The fundamental purpose of statutory construction is to give effect to the intention of the Legislature. Spartan Asphalt Paving Co v Grand Ledge *426 Mobile Home Park, 400 Mich. 184; 253 NW2d 646 (1977). Statutory language which is clear on its face, however, is not open to judicial construction. See Lorang, supra, 265-266. The language adopted by the Legislature is perhaps the best source for ascertaining its intent. Detroit Automobile Inter-Ins Exchange v Felder, 94 Mich. App. 40, 45; 287 NW2d 364 (1979). In the instant case, an examination of the statutory provisions in issue convinces us that they are not in conflict and that §§ 625(d) and (f) were intended as an exception to § 303(d). Section 625(c) sets out penalties for first, second, and third convictions for DUIL. Section 625(d) states that, "in addition to the penalty imposed under subsection (c) and as part of the sentence * * *" the court shall order the defendant's license to be suspended "and may order the secretary of state to issue to that person a restricted license * * *". This relationship between subsection (c), which expressly applies to multiple offenders, and subsection (d), which is not limited to first offenders, indicates that no such limitation was intended.
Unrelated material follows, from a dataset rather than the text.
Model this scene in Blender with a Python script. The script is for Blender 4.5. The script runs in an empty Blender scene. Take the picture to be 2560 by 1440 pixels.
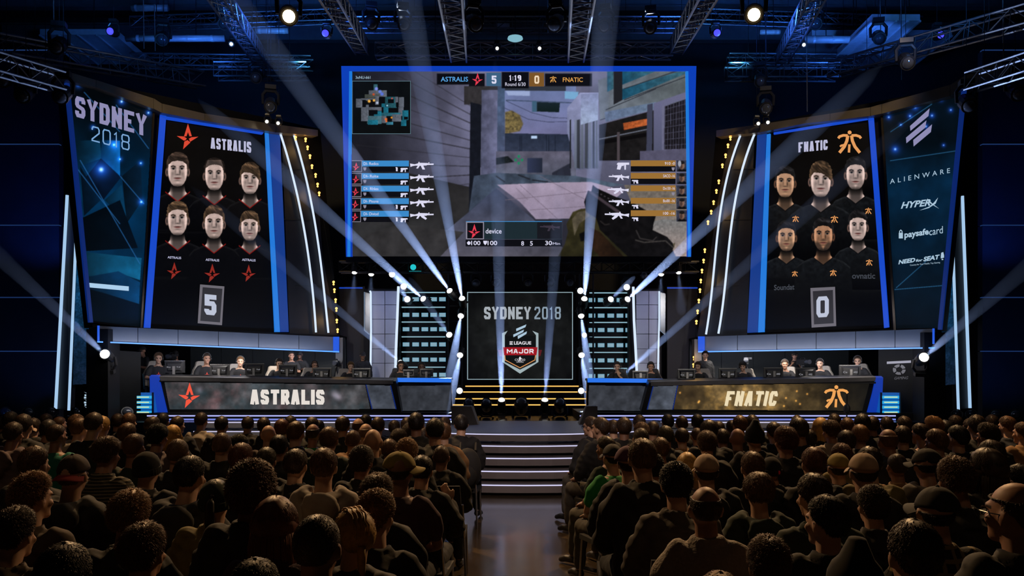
import bpy, bmesh, math, random
import numpy as np
from mathutils import Vector, Matrix, Euler
from mathutils.geometry import tessellate_polygon

sc = bpy.context.scene
COL = sc.collection
R = math.radians

# ------------------------------------------------------------------ camera, world, exposure
F = 2560 * 30.0 / 36.0            # focal length in photograph pixels
CX, CZ, HY = -0.2, 1.8, 935.0     # camera x, eye height, horizon line
cam_d = bpy.data.cameras.new('camera')
cam_d.lens = 30.0
cam_d.sensor_width = 36.0
cam_d.sensor_fit = 'HORIZONTAL'
cam_d.shift_y = (HY - 720.0) / 2560.0
cam_d.clip_end = 200
cam = bpy.data.objects.new('camera', cam_d)
COL.objects.link(cam)
cam.location = (CX, 0, CZ)
cam.rotation_euler = (R(90), 0, 0)
sc.camera = cam

w = bpy.data.worlds.new('world')
sc.world = w
w.use_nodes = True
w.node_tree.nodes['Background'].inputs[0].default_value = (0.0012, 0.0018, 0.004, 1)
w.node_tree.nodes['Background'].inputs[1].default_value = 0.6

sc.view_settings.view_transform = 'Standard'
sc.view_settings.look = 'None'
sc.view_settings.exposure = 0.0
sc.view_settings.gamma = 1.0
sc.view_settings.use_curve_mapping = False
sc.cycles.use_denoising = True
sc.cycles.use_adaptive_sampling = True
sc.cycles.adaptive_threshold = 0.04
sc.cycles.max_bounces = 4
sc.cycles.diffuse_bounces = 1
sc.cycles.glossy_bounces = 2
sc.cycles.transparent_max_bounces = 8
sc.cycles.volume_bounces = 0
sc.cycles.sample_clamp_indirect = 4.0


def light(name, kind, loc, aim, energy, color=(1, 1, 1), size=0.3, angle=45, blend=0.5):
    d = bpy.data.lights.new(name, kind)
    d.energy = energy
    d.color = color
    if kind == 'AREA':
        d.shape = 'RECTANGLE'
        d.size, d.size_y = (size if isinstance(size, tuple) else (size, size))
    else:
        d.shadow_soft_size = size
    if kind == 'SPOT':
        d.spot_size = R(angle)
        d.spot_blend = blend
    o = bpy.data.objects.new(name, d)
    COL.objects.link(o)
    o.location = loc
    o.rotation_euler = (Vector(aim) - Vector(loc)).to_track_quat('-Z', 'Y').to_euler()
    return o


# the big lights of the hall: stage keys on the desks, blue washes in the rig, amber house spots
light('stage_key', 'SPOT', (-5.6, 6.5, 4.9), (-5.2, 19.4, 1.5), 1500, (1, .93, .84), .15, 27, .55)
light('stage_key', 'SPOT', (5.6, 6.5, 4.9), (5.0, 19.4, 1.5), 1700, (1, .93, .84), .15, 27, .55)
for sx in (-1, 1):  # added spots below the ducts to brighten them
    light('caster_key', 'SPOT', (sx * 1.9, 11.0, 4.4), (sx * 2.55, 19.7, 2.0), 1100, (1, .93, .86), .15, 9, .6)
for sx in (-1, 1):  # added spots below the ducts to brighten them
    light('rig_wash', 'SPOT', (sx * 4.6, 18.2, 8.6), (sx * 5.6, 18.5, 12.6), 1500, (.04, .18, 1), .2, 140, .6)
    light('rig_wash', 'SPOT', (sx * 7.6, 15.2, 8.0), (sx * 7.0, 17.0, 11.6), 500, (.05, .3, 1), .2, 140, .6)
    light('rig_wash', 'SPOT', (sx * 2.9, 19.4, 10.0), (sx * 2.0, 18.4, 12.8), 480, (.6, .72, 1), .2, 140, .6)
    light('wall_wash', 'SPOT', (sx * 9.9, 17.9, 4.0), (sx * 11.0, 19.4, 5.6), 130, (.03, .13, 1), .1, 75, .8)
    light('wall_wash', 'SPOT', (sx * 10.9, 16.5, .95), (sx * 11.1, 19.5, 3.2), 40, (.03, .2, 1), .1, 80, .8)
    light('arch_wash', 'SPOT', (sx * 7.4, 12.6, 8.8), (sx * 6.6, 19.0, 7.4), 900, (1, .74, .4), .2, 34, .6)
light('pillar_wash', 'SPOT', (-3.4, 19.3, 4.25), (-3.35, 21.2, 2.6), 115, (.5, .58, 1), .1, 80, .7)
light('pillar_wash', 'SPOT', (3.4, 19.3, 4.25), (3.35, 21.2, 2.6), 115, (.62, .62, 1), .1, 80, .7)
for sx in (-1, 1):  # added spots below the ducts to brighten them
    light('house_spot', 'SPOT', (sx * 3.45, 12.7, 7.3), (sx * 3.9, 6.4, .9), 2300, (1, .60, .27), .12, 84, .6)
for sx in (-1, 1):  # added spots below the ducts to brighten them
    light('duct_wash', 'SPOT', (sx * 8.2, 20.6, 9.2), (sx * 8.4, 22.2, 10.6), 150, (.04, .2, 1), .1, 110, .6)
    light('duct_wash', 'SPOT', (sx * 5.6, 21.6, 9.6), (sx * 5.7, 23.2, 11.2), 70, (.1, .5, 1), .1, 90, .6)
light('house_fill', 'SPOT', (-3.6, 2.0, 8.6), (-3.4, 8.4, .8), 105, (1, .66, .38), .5, 70, .9)
light('house_fill', 'SPOT', (3.6, 2.0, 8.6), (3.6, 8.4, .8), 105, (1, .66, .38), .5, 70, .9)
light('step_wash', 'SPOT', (0, 2.5, 5.6), (0, 13.2, .35), 1300, (1, .78, .7), .2, 24, .8)
light('aisle_wash', 'SPOT', (0, 6.0, 9.5), (0, 10.2, 0), 150, (1, .66, .4), .2, 34, .8)
light('deck_wash', 'SPOT', (0, 19.5, 4.3), (0, 16.3, .8), 60, (.05, .3, 1), .1, 40, .6)


# ------------------------------------------------------------------ pixel helpers: where a photographed point stands in the hall
def P(px, py, d):
    return Vector((CX + (px - 1280) * d / F, d, CZ - (py - HY) * d / F))


class Plane:
    """A real plane of the set; at() gives the point on it that the photograph shows at (px, py)."""
    def __init__(self, a, b, c):
        self.o = Vector(a)
        self.n = (Vector(b) - self.o).cross(Vector(c) - self.o).normalized()
        if self.n.y > 0:
            self.n = -self.n
    def at(self, px, py, off=0.0):
        e = Vector((CX, 0, CZ))
        d = Vector(((px - 1280) / F, 1, -(py - HY) / F))
        o = self.o + self.n * off
        t = (o - e).dot(self.n) / d.dot(self.n)
        return e + d * t


def front(d):
    return Plane((0, d, 0), (1, d, 0), (0, d, 1))


# ------------------------------------------------------------------ colours and materials
def lin(c):
    c = np.asarray(c, dtype=float)
    return np.where(c <= 0.04045, c / 12.92, ((c + 0.055) / 1.055) ** 2.4)


def hx(s):
    s = s.lstrip('#')
    return tuple(lin([int(s[i:i + 2], 16) / 255 for i in (0, 2, 4)]))


MATS = {}


def mat(name, base=(.02, .02, .02), rough=.5, metal=0.0, var=.25, scale=8.0, bump=0.0, emit=None, strength=1.0, spec=.5, sample=None, stretch=None):
    """Principled material whose colour wanders with a noise texture (wear, dirt, cloth grain)."""
    if name in MATS:
        return MATS[name]
    m = bpy.data.materials.new(name)
    m.use_nodes = True
    nt = m.node_tree
    b = nt.nodes['Principled BSDF']
    b.inputs['Roughness'].default_value = rough
    b.inputs['Metallic'].default_value = metal
    b.inputs['Specular IOR Level'].default_value = spec
    if emit is not None:
        b.inputs['Base Color'].default_value = (.01, .01, .01, 1)
        b.inputs['Emission Color'].default_value = (*emit, 1)
        b.inputs['Emission Strength'].default_value = strength
        if sample:
            m.cycles.emission_sampling = sample
    else:
        tc = nt.nodes.new('ShaderNodeTexCoord')
        nz = nt.nodes.new('ShaderNodeTexNoise')
        nz.inputs['Scale'].default_value = scale
        nz.inputs['Detail'].default_value = 4
        mix = nt.nodes.new('ShaderNodeMix')
        mix.data_type = 'RGBA'
        mix.inputs[6].default_value = (*[c * (1 - var) for c in base], 1)
        mix.inputs[7].default_value = (*[min(1, c * (1 + var)) for c in base], 1)
        if stretch:
            mp = nt.nodes.new('ShaderNodeMapping')
            mp.inputs['Scale'].default_value = stretch
            nt.links.new(tc.outputs['Object'], mp.inputs['Vector'])
            nt.links.new(mp.outputs['Vector'], nz.inputs['Vector'])
        else:
            nt.links.new(tc.outputs['Object'], nz.inputs['Vector'])
        nt.links.new(nz.outputs['Fac'], mix.inputs[0])
        nt.links.new(mix.outputs[2], b.inputs['Base Color'])
        if bump:
            bp = nt.nodes.new('ShaderNodeBump')
            bp.inputs['Strength'].default_value = bump
            bp.inputs['Distance'].default_value = .02
            nt.links.new(nz.outputs['Fac'], bp.inputs['Height'])
            nt.links.new(bp.outputs['Normal'], b.inputs['Normal'])
    MATS[name] = m
    return m


def glow(name, col, strength=1.0, sample=None):
    return mat(name, emit=hx(col) if isinstance(col, str) else col, strength=strength, sample=sample)


def picture_mat(name, strength=1.0):
    """A lit display: shows the colour stored in its own grid of pixels."""
    if name in MATS:
        return MATS[name]
    m = bpy.data.materials.new(name)
    m.use_nodes = True
    nt = m.node_tree
    b = nt.nodes['Principled BSDF']
    b.inputs['Base Color'].default_value = (.006, .006, .007, 1)
    b.inputs['Roughness'].default_value = .6
    b.inputs['Specular IOR Level'].default_value = .08
    a = nt.nodes.new('ShaderNodeAttribute')
    a.attribute_name = 'pixel'
    nt.links.new(a.outputs['Color'], b.inputs['Emission Color'])
    b.inputs['Emission Strength'].default_value = strength
    m.cycles.emission_sampling = 'NONE'
    MATS[name] = m
    return m


BLACK = mat('black_paint', (.004, .004, .005), .6, spec=.12)
DARK = mat('dark_metal', (.02, .021, .025), .38, .6)
STEEL = mat('truss_steel', (.16, .17, .19), .35, .8, bump=.1)
CHROME = mat('bright_metal', (.5, .5, .52), .25, .9)
PANEL = mat('set_panel', (.018, .019, .025), .5, .2, var=.3, scale=3, spec=.3)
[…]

When read in connection with the rest of § 625, the language of § 625(f) which provides that the secretary of state, "where applicable", shall issue a restricted license refers to those instances where such a license is ordered by the sentencing court. Section 303(d) applies in general to prohibit the issuance of licenses to persons with a specific disability. Sections 625(d) and (f), on the other hand, are more specific and allow the sentencing court to order the issuance of a restricted license as part of the sentence imposed on those who might otherwise be prevented from obtaining a license. Accordingly, we hold that §§ 625(d) and (f) constitute an exception to § 303(d) and empower the sentencing court to order the issuance of a restricted license notwithstanding the provisions of *427 § 303(d). It should be noted that the exception is narrowly drawn. The court is only empowered to order the Secretary of State to issue a restricted license for specific purposes and then only during the period of court-ordered suspension.

Plaintiffs also argue that, given the procedural setting of the instant case, the district court abused its discretion by holding plaintiff Department of State in contempt. They argue that there were more appropriate means for resolving the conflict that should have been employed instead. This issue has not been properly preserved for review. It was not raised in the district court, the circuit court, or in the application for leave to appeal. Plaintiffs have not been prejudiced as they were given the opportunity to fully litigate the statutory construction issue at each stage of the proceedings.

Affirmed.

NOTES

[1] By this date the court-ordered 90-day suspension had expired.

[2] The statute is here reproduced in its present form. Subsequent to the decision of the district court, the statute was amended. 1978 PA 391 (effective January 15, 1979). The amendment is not material to the issues raised on appeal.

[3] At the time of defendant's conviction, the statute was labeled MCL 257.303(4); MSA 9.2003(4). The statute has since been amended. 1978 PA 139 (effective May 1, 1979), 1978 PA 391 (effective January 15, 1979). These amendments are not material to the issues raised on appeal.